— START OF DATA BLOCK —

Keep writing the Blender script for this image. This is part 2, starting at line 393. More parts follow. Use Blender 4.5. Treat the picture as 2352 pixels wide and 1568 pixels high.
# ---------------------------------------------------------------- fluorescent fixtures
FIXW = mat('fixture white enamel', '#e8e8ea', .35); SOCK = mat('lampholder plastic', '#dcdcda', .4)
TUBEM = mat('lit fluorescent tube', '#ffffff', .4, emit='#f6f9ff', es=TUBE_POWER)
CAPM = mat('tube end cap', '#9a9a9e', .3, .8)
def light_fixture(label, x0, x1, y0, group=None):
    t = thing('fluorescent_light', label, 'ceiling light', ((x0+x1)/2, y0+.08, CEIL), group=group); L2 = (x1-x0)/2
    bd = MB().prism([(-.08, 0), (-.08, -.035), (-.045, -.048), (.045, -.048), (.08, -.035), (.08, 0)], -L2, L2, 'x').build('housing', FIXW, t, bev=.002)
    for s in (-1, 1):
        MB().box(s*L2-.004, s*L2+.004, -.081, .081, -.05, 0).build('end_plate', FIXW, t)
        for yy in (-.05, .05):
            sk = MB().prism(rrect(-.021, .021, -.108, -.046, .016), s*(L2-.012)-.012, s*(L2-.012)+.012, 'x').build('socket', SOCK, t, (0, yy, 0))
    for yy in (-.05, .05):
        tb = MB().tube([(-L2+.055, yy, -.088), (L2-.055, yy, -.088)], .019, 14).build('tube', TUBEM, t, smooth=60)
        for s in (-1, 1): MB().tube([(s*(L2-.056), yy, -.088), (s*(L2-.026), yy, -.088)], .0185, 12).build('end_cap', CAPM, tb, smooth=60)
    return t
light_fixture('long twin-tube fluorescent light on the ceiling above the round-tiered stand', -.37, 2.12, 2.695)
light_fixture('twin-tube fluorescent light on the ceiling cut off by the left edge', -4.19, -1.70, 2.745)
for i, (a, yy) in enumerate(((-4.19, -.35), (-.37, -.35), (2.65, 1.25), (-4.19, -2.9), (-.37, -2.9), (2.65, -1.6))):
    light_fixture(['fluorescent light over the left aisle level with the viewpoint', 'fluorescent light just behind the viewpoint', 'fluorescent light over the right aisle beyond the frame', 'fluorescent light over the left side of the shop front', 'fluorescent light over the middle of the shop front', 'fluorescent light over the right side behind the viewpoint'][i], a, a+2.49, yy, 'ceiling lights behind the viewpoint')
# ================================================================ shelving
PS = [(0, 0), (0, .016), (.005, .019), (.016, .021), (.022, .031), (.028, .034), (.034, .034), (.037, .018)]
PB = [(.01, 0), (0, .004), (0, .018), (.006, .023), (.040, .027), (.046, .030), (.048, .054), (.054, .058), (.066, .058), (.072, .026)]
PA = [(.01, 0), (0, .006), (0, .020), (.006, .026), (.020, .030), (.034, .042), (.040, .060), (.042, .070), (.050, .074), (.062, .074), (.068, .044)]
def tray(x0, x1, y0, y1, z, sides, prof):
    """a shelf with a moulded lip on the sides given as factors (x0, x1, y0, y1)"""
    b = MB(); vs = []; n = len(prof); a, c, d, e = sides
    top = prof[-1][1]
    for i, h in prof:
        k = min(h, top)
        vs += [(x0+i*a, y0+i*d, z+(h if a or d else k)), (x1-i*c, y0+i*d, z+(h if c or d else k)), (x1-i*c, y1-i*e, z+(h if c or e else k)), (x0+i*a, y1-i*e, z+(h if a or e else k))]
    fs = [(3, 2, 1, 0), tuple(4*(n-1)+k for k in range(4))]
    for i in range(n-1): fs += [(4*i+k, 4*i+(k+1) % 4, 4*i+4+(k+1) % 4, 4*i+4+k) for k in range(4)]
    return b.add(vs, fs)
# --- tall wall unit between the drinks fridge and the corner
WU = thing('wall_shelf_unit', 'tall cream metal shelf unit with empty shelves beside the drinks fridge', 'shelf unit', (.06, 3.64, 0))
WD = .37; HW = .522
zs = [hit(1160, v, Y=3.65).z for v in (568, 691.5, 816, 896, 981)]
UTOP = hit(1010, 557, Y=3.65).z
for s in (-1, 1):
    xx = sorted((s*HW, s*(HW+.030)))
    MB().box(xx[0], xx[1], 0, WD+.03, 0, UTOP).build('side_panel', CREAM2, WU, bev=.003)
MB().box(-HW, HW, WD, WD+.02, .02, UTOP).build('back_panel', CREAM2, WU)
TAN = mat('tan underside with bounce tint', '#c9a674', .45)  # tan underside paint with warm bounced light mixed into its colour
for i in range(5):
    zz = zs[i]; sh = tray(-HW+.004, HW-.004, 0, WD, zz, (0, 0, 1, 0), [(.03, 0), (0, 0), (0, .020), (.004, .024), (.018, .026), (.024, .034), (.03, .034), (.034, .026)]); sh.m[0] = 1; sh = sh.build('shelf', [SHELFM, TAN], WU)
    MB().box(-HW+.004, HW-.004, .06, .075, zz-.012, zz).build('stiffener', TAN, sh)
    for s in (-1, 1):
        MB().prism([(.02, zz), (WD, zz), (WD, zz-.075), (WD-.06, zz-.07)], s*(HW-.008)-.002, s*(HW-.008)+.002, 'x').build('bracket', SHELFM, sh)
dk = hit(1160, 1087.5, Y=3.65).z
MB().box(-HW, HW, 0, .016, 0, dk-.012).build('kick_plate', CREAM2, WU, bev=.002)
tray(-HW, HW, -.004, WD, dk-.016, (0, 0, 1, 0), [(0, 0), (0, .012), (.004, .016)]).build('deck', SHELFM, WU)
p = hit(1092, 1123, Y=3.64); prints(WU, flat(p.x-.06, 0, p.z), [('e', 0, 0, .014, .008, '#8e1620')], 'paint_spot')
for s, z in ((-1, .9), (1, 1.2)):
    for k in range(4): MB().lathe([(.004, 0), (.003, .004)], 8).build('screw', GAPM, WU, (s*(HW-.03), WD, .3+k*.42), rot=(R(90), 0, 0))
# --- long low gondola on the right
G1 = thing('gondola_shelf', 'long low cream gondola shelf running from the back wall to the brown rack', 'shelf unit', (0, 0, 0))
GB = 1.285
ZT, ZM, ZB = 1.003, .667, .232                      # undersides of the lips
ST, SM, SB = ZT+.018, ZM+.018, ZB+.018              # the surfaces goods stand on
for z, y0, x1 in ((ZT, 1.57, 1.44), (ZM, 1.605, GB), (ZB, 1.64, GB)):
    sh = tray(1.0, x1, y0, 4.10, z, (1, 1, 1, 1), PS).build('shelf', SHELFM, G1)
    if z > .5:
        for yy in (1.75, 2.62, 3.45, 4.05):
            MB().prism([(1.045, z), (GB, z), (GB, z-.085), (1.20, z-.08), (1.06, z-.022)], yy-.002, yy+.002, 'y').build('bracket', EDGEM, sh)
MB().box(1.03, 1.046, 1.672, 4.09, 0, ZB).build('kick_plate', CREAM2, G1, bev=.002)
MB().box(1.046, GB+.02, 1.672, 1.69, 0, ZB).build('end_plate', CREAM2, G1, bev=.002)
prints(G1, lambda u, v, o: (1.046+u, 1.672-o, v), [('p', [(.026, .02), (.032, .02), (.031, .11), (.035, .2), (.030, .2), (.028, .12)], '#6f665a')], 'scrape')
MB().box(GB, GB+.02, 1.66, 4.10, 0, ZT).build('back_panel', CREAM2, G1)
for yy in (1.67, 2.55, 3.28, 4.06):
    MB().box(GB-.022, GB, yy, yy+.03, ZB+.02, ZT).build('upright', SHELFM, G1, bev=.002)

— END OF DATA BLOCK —

STATED TASK:
Reproduce the full listing above, character for character.

SOLUTION TO THE PROBLEM:
Keep writing the Blender script for this image. This is part 2, starting at line 393. More parts follow. Use Blender 4.5. Treat the picture as 2352 pixels wide and 1568 pixels high.
# ---------------------------------------------------------------- fluorescent fixtures
FIXW = mat('fixture white enamel', '#e8e8ea', .35); SOCK = mat('lampholder plastic', '#dcdcda', .4)
TUBEM = mat('lit fluorescent tube', '#ffffff', .4, emit='#f6f9ff', es=TUBE_POWER)
CAPM = mat('tube end cap', '#9a9a9e', .3, .8)
def light_fixture(label, x0, x1, y0, group=None):
    t = thing('fluorescent_light', label, 'ceiling light', ((x0+x1)/2, y0+.08, CEIL), group=group); L2 = (x1-x0)/2
    bd = MB().prism([(-.08, 0), (-.08, -.035), (-.045, -.048), (.045, -.048), (.08, -.035), (.08, 0)], -L2, L2, 'x').build('housing', FIXW, t, bev=.002)
    for s in (-1, 1):
        MB().box(s*L2-.004, s*L2+.004, -.081, .081, -.05, 0).build('end_plate', FIXW, t)
        for yy in (-.05, .05):
            sk = MB().prism(rrect(-.021, .021, -.108, -.046, .016), s*(L2-.012)-.012, s*(L2-.012)+.012, 'x').build('socket', SOCK, t, (0, yy, 0))
    for yy in (-.05, .05):
        tb = MB().tube([(-L2+.055, yy, -.088), (L2-.055, yy, -.088)], .019, 14).build('tube', TUBEM, t, smooth=60)
        for s in (-1, 1): MB().tube([(s*(L2-.056), yy, -.088), (s*(L2-.026), yy, -.088)], .0185, 12).build('end_cap', CAPM, tb, smooth=60)
    return t
light_fixture('long twin-tube fluorescent light on the ceiling above the round-tiered stand', -.37, 2.12, 2.695)
light_fixture('twin-tube fluorescent light on the ceiling cut off by the left edge', -4.19, -1.70, 2.745)
for i, (a, yy) in enumerate(((-4.19, -.35), (-.37, -.35), (2.65, 1.25), (-4.19, -2.9), (-.37, -2.9), (2.65, -1.6))):
    light_fixture(['fluorescent light over the left aisle level with the viewpoint', 'fluorescent light just behind the viewpoint', 'fluorescent light over the right aisle beyond the frame', 'fluorescent light over the left side of the shop front', 'fluorescent light over the middle of the shop front', 'fluorescent light over the right side behind the viewpoint'][i], a, a+2.49, yy, 'ceiling lights behind the viewpoint')
# ================================================================ shelving
PS = [(0, 0), (0, .016), (.005, .019), (.016, .021), (.022, .031), (.028, .034), (.034, .034), (.037, .018)]
PB = [(.01, 0), (0, .004), (0, .018), (.006, .023), (.040, .027), (.046, .030), (.048, .054), (.054, .058), (.066, .058), (.072, .026)]
PA = [(.01, 0), (0, .006), (0, .020), (.006, .026), (.020, .030), (.034, .042), (.040, .060), (.042, .070), (.050, .074), (.062, .074), (.068, .044)]
def tray(x0, x1, y0, y1, z, sides, prof):
    """a shelf with a moulded lip on the sides given as factors (x0, x1, y0, y1)"""
    b = MB(); vs = []; n = len(prof); a, c, d, e = sides
    top = prof[-1][1]
    for i, h in prof:
        k = min(h, top)
        vs += [(x0+i*a, y0+i*d, z+(h if a or d else k)), (x1-i*c, y0+i*d, z+(h if c or d else k)), (x1-i*c, y1-i*e, z+(h if c or e else k)), (x0+i*a, y1-i*e, z+(h if a or e else k))]
    fs = [(3, 2, 1, 0), tuple(4*(n-1)+k for k in range(4))]
    for i in range(n-1): fs += [(4*i+k, 4*i+(k+1) % 4, 4*i+4+(k+1) % 4, 4*i+4+k) for k in range(4)]
    return b.add(vs, fs)
# --- tall wall unit between the drinks fridge and the corner
WU = thing('wall_shelf_unit', 'tall cream metal shelf unit with empty shelves beside the drinks fridge', 'shelf unit', (.06, 3.64, 0))
WD = .37; HW = .522
zs = [hit(1160, v, Y=3.65).z for v in (568, 691.5, 816, 896, 981)]
UTOP = hit(1010, 557, Y=3.65).z
for s in (-1, 1):
    xx = sorted((s*HW, s*(HW+.030)))
    MB().box(xx[0], xx[1], 0, WD+.03, 0, UTOP).build('side_panel', CREAM2, WU, bev=.003)
MB().box(-HW, HW, WD, WD+.02, .02, UTOP).build('back_panel', CREAM2, WU)
TAN = mat('tan underside with bounce tint', '#c9a674', .45)  # tan underside paint with warm bounced light mixed into its colour
for i in range(5):
    zz = zs[i]; sh = tray(-HW+.004, HW-.004, 0, WD, zz, (0, 0, 1, 0), [(.03, 0), (0, 0), (0, .020), (.004, .024), (.018, .026), (.024, .034), (.03, .034), (.034, .026)]); sh.m[0] = 1; sh = sh.build('shelf', [SHELFM, TAN], WU)
    MB().box(-HW+.004, HW-.004, .06, .075, zz-.012, zz).build('stiffener', TAN, sh)
    for s in (-1, 1):
        MB().prism([(.02, zz), (WD, zz), (WD, zz-.075), (WD-.06, zz-.07)], s*(HW-.008)-.002, s*(HW-.008)+.002, 'x').build('bracket', SHELFM, sh)
dk = hit(1160, 1087.5, Y=3.65).z
MB().box(-HW, HW, 0, .016, 0, dk-.012).build('kick_plate', CREAM2, WU, bev=.002)
tray(-HW, HW, -.004, WD, dk-.016, (0, 0, 1, 0), [(0, 0), (0, .012), (.004, .016)]).build('deck', SHELFM, WU)
p = hit(1092, 1123, Y=3.64); prints(WU, flat(p.x-.06, 0, p.z), [('e', 0, 0, .014, .008, '#8e1620')], 'paint_spot')
for s, z in ((-1, .9), (1, 1.2)):
    for k in range(4): MB().lathe([(.004, 0), (.003, .004)], 8).build('screw', GAPM, WU, (s*(HW-.03), WD, .3+k*.42), rot=(R(90), 0, 0))
# --- long low gondola on the right
G1 = thing('gondola_shelf', 'long low cream gondola shelf running from the back wall to the brown rack', 'shelf unit', (0, 0, 0))
GB = 1.285
ZT, ZM, ZB = 1.003, .667, .232                      # undersides of the lips
ST, SM, SB = ZT+.018, ZM+.018, ZB+.018              # the surfaces goods stand on
for z, y0, x1 in ((ZT, 1.57, 1.44), (ZM, 1.605, GB), (ZB, 1.64, GB)):
    sh = tray(1.0, x1, y0, 4.10, z, (1, 1, 1, 1), PS).build('shelf', SHELFM, G1)
    if z > .5:
        for yy in (1.75, 2.62, 3.45, 4.05):
            MB().prism([(1.045, z), (GB, z), (GB, z-.085), (1.20, z-.08), (1.06, z-.022)], yy-.002, yy+.002, 'y').build('bracket', EDGEM, sh)
MB().box(1.03, 1.046, 1.672, 4.09, 0, ZB).build('kick_plate', CREAM2, G1, bev=.002)
MB().box(1.046, GB+.02, 1.672, 1.69, 0, ZB).build('end_plate', CREAM2, G1, bev=.002)
prints(G1, lambda u, v, o: (1.046+u, 1.672-o, v), [('p', [(.026, .02), (.032, .02), (.031, .11), (.035, .2), (.030, .2), (.028, .12)], '#6f665a')], 'scrape')
MB().box(GB, GB+.02, 1.66, 4.10, 0, ZT).build('back_panel', CREAM2, G1)
for yy in (1.67, 2.55, 3.28, 4.06):
    MB().box(GB-.022, GB, yy, yy+.03, ZB+.02, ZT).build('upright', SHELFM, G1, bev=.002)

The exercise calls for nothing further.